One of the arguments that John King makes in The New Statesman is that left-wing people should vote to leave the EU because it would save roughly £10 billion a year, and that could be pumped back into public services in Britain, benefitting those who pay taxes in our country.

I would argue, however, that a key reason for the left to vote to leave is the way the EU is bound to corporations, and notably the Transatlantic Trade and Investment Partnership (TTIP). In short, this agreement reduces regulations for big businesses in the EU and United States to trade with each other. As John Hilary, quoted in The Independent argues, it is “An assault on European and US societies by transnational corporations.”

Irrespective of the secrecy around the agreement and the lack of democracy in its process of coming about, this should concern left leaning individuals for a number of reasons. Most notably that it exposes our services, such as the NHS, to be opened up to US companies, which Lee Williams argues that it could risk privatisation of the NHS.

Crucial to this argument is to do with TTIP and banking regulations. Considering the extent to which bankers have been vilified by the left in recent years, I think they would be concerned about how the agreement could loosen banking regulations on US banks that were implemented after the financial crisis. In his article, Lee Williams gives further examples regarding jobs, privacy, and food and environmental safety as further reasons why TTIP goes against left-wing values.
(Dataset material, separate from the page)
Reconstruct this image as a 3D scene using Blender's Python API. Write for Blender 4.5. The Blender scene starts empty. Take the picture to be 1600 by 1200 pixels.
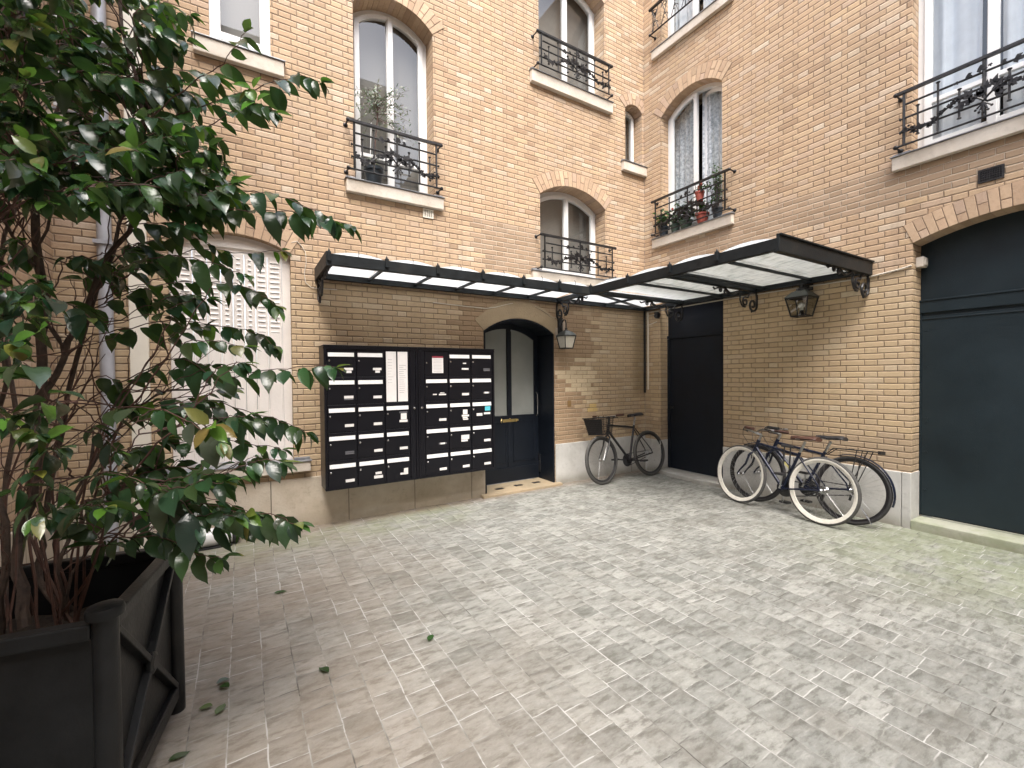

It is clear, therefore, that despite Cameron’s renegotiations we will still have little influence over decisions made in the EU that affect us. Importantly, we can continue to make strong trade links both within and outside Europe, such as in Australia and emerging economies in the Commonwealth. Given the strength of our economy in a global context, in Daniel Hannan’s satiric words, “I think we might just about scrape by”.